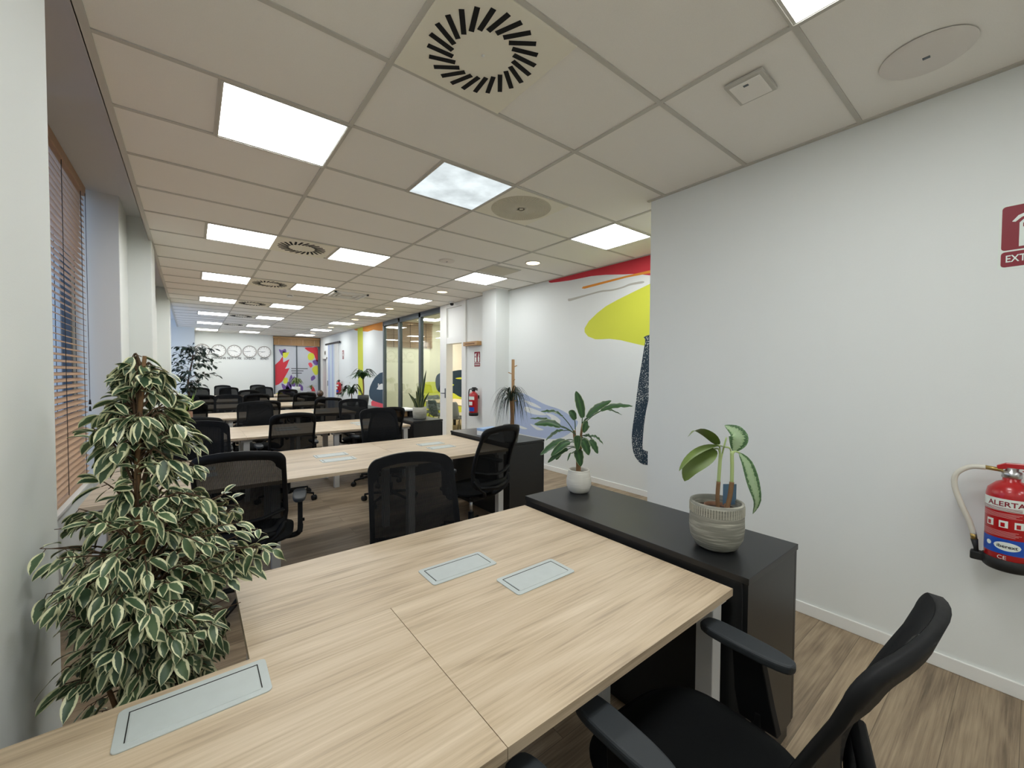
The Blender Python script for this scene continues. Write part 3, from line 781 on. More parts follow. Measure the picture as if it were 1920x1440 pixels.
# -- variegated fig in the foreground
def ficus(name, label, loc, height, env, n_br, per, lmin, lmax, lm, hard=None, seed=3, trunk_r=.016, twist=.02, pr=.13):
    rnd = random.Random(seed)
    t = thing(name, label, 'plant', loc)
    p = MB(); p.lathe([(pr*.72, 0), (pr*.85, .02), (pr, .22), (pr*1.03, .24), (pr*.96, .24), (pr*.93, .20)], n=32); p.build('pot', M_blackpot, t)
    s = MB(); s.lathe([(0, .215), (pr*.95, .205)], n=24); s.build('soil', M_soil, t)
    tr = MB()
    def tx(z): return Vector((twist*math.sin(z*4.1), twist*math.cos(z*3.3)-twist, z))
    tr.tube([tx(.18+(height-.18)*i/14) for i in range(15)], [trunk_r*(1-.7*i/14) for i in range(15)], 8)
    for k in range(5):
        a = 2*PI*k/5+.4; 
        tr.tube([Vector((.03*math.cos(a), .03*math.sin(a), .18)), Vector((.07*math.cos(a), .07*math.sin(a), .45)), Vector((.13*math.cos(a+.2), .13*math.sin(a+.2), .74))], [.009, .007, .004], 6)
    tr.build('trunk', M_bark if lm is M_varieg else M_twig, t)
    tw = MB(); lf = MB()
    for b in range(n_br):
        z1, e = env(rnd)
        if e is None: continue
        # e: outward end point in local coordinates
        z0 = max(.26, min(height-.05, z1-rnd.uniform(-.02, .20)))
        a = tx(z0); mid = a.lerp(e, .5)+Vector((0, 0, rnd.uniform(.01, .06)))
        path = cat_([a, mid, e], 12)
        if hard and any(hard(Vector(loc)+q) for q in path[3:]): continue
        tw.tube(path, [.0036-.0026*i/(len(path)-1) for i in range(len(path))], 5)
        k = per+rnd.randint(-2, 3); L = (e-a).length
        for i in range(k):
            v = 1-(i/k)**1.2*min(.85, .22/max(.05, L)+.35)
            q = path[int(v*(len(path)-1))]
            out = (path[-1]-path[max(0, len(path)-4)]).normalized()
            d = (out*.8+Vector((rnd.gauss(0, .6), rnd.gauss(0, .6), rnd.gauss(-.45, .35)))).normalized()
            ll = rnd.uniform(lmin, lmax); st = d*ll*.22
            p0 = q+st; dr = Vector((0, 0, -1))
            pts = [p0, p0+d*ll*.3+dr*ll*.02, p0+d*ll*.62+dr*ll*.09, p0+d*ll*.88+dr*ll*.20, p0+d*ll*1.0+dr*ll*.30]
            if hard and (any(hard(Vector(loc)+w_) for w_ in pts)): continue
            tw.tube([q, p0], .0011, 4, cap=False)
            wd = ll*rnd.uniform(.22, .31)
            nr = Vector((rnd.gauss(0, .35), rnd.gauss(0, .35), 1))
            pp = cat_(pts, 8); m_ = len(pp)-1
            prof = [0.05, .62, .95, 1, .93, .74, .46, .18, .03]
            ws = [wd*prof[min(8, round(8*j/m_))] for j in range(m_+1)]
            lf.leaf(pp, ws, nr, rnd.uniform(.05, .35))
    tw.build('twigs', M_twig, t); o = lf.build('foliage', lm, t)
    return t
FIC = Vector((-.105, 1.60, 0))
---
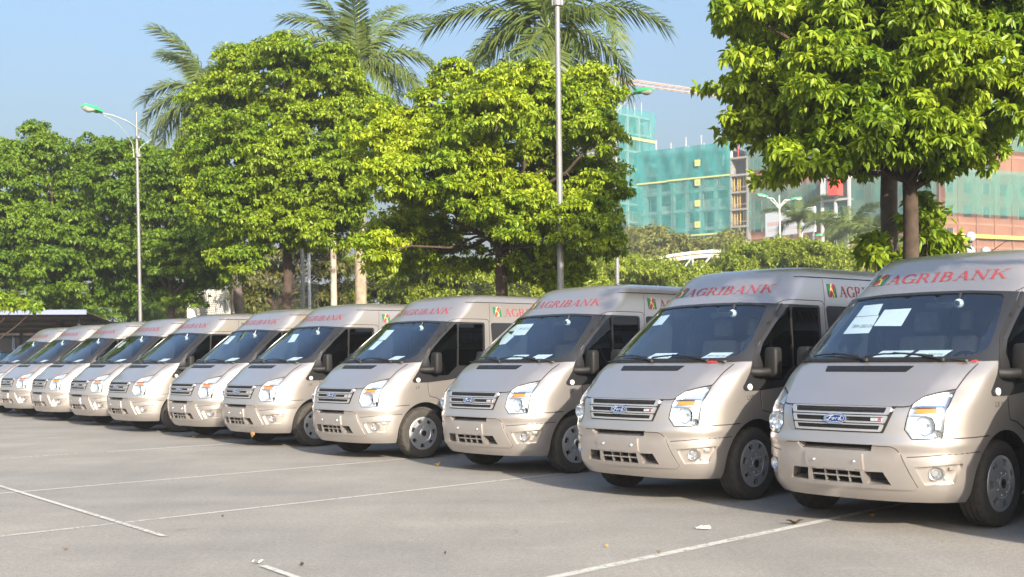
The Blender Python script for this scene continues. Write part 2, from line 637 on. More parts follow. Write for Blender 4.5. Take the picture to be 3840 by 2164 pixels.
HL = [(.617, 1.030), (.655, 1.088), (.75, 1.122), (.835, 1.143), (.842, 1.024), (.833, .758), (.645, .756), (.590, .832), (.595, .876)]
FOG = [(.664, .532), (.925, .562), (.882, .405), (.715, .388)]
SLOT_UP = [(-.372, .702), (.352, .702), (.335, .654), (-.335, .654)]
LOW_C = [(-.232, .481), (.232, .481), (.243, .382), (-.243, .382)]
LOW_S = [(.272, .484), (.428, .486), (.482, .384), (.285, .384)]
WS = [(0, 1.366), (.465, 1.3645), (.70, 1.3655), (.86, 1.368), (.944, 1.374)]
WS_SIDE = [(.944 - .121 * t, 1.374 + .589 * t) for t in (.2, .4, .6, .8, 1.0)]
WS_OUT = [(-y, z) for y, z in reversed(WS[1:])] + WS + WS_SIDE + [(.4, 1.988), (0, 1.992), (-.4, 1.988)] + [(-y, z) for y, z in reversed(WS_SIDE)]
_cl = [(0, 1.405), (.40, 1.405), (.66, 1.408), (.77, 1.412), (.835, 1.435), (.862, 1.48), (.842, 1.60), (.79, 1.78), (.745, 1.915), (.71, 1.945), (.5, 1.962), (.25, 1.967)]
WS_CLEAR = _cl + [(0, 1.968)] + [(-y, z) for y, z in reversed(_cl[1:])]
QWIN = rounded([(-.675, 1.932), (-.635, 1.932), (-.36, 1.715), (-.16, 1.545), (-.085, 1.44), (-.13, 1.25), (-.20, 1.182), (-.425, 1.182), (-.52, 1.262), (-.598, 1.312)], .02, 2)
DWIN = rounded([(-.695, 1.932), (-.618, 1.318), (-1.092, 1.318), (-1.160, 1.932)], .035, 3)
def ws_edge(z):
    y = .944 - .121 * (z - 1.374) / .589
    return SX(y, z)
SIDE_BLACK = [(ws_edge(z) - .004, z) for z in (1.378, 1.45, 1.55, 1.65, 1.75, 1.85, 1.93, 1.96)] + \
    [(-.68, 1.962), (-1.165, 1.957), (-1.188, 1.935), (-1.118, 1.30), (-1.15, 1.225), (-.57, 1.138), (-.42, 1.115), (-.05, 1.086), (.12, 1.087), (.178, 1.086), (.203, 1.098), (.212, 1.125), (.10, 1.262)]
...
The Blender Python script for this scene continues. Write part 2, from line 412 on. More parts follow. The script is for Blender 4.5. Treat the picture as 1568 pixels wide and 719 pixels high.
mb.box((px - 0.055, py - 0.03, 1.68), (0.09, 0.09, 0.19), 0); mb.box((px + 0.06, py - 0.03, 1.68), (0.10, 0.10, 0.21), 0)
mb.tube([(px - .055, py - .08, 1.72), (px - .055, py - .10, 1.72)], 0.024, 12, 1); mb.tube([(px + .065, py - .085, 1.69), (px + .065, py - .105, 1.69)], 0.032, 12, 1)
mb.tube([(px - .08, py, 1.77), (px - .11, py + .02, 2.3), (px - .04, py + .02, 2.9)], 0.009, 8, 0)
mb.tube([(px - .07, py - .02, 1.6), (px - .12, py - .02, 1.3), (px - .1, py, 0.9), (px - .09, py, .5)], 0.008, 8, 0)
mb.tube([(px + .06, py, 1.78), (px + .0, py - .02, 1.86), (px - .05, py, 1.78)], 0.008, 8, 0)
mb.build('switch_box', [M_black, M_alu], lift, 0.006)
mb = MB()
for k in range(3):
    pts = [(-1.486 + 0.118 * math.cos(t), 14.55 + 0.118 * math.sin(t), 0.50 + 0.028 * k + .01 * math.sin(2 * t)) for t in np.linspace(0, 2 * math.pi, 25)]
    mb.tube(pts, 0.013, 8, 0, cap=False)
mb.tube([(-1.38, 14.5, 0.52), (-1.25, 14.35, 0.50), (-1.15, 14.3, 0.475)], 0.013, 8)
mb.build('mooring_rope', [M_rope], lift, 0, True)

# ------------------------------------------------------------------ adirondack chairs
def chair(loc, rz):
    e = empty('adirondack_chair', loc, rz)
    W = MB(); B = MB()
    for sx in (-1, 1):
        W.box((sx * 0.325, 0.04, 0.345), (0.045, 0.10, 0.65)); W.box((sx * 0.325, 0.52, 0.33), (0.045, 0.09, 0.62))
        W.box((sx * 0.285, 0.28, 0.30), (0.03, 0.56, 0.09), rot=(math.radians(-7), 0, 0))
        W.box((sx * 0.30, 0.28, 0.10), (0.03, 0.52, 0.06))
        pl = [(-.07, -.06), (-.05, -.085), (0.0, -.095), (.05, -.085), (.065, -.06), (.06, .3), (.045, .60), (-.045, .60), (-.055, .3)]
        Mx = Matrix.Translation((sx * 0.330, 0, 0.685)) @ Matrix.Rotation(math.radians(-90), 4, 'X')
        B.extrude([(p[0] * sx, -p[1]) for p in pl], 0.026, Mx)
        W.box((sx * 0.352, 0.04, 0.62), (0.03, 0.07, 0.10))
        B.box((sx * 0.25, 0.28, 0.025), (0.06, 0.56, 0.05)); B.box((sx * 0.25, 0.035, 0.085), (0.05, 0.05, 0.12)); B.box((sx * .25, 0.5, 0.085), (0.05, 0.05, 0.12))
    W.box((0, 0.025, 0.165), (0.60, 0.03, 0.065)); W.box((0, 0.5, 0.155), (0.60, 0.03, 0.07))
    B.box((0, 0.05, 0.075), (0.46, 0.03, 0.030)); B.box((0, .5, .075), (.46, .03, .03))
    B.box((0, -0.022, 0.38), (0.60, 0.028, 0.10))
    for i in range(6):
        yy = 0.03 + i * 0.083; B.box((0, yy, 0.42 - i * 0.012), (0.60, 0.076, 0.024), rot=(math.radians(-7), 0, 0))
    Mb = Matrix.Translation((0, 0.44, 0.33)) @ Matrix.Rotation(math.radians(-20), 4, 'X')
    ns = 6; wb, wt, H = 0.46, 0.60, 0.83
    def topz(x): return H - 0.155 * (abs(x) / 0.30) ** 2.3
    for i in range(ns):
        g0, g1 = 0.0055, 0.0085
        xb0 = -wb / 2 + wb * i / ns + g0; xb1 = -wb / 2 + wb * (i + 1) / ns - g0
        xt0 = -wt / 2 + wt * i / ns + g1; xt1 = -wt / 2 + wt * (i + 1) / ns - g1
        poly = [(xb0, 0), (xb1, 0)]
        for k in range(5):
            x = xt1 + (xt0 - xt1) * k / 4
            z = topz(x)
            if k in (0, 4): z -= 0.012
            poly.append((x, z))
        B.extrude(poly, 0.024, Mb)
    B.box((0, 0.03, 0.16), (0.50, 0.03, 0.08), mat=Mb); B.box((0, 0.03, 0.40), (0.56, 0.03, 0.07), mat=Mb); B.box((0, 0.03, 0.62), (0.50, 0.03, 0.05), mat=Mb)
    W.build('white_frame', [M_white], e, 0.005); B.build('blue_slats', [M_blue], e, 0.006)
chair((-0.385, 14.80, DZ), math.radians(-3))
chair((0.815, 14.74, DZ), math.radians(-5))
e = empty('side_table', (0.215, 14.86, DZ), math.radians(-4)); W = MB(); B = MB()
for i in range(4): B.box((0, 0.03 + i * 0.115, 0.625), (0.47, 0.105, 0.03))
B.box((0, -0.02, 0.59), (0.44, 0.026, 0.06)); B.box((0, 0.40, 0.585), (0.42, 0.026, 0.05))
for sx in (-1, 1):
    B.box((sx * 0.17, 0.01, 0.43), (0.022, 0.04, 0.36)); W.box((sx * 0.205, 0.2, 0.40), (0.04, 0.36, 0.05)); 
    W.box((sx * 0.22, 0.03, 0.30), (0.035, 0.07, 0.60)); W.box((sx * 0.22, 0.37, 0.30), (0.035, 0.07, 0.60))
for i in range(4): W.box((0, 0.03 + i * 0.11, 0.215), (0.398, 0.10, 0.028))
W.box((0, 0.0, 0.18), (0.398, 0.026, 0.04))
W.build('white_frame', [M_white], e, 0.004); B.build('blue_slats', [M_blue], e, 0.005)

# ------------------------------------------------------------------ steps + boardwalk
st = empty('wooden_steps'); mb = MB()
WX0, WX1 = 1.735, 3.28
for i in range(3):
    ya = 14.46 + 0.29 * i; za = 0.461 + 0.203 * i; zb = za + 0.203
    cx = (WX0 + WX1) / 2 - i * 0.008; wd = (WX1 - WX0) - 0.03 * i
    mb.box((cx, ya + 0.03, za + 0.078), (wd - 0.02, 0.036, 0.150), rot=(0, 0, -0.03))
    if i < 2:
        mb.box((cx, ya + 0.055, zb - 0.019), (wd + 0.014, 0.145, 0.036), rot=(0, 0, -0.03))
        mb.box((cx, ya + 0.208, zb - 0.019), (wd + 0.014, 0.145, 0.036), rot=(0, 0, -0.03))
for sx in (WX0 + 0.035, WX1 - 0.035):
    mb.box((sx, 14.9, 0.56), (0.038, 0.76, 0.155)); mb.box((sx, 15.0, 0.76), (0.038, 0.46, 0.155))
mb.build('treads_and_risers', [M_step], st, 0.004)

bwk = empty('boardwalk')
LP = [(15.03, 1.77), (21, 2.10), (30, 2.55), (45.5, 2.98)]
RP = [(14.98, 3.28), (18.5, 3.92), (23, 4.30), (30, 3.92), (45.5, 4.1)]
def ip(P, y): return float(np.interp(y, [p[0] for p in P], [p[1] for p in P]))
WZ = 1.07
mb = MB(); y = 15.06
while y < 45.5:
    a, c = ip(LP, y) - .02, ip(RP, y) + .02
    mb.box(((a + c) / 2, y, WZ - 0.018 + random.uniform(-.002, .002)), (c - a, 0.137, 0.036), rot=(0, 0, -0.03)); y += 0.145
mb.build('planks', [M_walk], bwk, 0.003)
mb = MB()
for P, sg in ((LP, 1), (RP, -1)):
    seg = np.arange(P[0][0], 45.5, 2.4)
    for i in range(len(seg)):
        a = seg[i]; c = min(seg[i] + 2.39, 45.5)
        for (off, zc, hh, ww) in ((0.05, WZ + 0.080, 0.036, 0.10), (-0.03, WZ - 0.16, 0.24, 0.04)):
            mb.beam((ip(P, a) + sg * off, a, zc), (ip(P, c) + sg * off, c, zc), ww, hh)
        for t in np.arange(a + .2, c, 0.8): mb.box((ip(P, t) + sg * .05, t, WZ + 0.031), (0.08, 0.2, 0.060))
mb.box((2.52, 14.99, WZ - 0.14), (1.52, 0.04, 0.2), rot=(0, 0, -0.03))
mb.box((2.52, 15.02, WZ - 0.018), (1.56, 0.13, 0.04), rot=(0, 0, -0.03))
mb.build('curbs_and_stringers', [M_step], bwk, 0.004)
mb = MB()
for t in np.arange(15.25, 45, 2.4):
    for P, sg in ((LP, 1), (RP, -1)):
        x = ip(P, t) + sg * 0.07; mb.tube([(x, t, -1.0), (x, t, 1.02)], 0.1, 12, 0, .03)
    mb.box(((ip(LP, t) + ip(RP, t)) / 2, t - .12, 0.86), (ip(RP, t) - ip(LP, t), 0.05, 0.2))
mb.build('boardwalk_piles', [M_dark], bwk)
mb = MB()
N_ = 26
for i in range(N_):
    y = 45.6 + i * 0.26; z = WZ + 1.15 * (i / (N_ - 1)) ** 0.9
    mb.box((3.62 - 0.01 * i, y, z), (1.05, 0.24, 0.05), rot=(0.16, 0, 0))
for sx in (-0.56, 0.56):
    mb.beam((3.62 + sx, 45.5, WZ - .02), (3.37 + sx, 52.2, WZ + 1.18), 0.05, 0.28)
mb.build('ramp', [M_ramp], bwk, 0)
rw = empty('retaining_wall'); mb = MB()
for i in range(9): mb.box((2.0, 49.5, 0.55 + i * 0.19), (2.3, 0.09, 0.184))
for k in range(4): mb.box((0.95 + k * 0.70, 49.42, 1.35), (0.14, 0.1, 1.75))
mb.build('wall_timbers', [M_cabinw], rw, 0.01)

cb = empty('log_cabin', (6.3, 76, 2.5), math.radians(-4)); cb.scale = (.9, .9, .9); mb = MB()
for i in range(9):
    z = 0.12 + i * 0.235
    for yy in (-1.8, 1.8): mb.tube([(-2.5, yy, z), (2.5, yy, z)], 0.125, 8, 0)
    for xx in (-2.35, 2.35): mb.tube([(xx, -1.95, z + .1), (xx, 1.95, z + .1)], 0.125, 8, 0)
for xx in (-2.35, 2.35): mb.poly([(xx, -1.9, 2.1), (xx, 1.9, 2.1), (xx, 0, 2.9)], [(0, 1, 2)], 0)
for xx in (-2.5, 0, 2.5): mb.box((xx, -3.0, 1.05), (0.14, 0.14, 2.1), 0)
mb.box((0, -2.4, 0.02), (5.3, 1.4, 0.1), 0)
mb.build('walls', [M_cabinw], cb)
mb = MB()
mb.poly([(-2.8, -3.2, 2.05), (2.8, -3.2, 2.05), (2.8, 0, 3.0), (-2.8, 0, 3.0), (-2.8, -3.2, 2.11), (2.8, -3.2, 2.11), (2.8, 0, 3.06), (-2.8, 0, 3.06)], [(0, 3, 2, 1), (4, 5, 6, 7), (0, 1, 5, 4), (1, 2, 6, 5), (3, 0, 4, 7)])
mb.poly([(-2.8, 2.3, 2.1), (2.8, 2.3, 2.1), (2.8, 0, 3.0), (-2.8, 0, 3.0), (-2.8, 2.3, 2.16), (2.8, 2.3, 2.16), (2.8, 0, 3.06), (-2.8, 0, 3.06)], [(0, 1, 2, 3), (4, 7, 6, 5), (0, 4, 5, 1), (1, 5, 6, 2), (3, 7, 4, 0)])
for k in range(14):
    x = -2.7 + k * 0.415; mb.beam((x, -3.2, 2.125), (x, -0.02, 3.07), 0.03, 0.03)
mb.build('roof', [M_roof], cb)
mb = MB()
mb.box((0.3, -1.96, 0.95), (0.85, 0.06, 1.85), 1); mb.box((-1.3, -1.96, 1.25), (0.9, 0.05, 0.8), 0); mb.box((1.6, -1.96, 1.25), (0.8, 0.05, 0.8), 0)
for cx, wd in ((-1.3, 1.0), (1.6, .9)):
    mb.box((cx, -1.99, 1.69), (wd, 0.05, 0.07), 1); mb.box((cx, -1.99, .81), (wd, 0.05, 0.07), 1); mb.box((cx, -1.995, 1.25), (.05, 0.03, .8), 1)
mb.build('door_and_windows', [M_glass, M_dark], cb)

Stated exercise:
From the entries above, return each line with the word "More" in it.

Solved exercise:
The Blender Python script for this scene continues. Write part 3, from line 781 on. More parts follow. Measure the picture as if it were 1920x1440 pixels.
The Blender Python script for this scene continues. Write part 2, from line 637 on. More parts follow. Write for Blender 4.5. Take the picture to be 3840 by 2164 pixels.
The Blender Python script for this scene continues. Write part 2, from line 412 on. More parts follow. The script is for Blender 4.5. Treat the picture as 1568 pixels wide and 719 pixels high.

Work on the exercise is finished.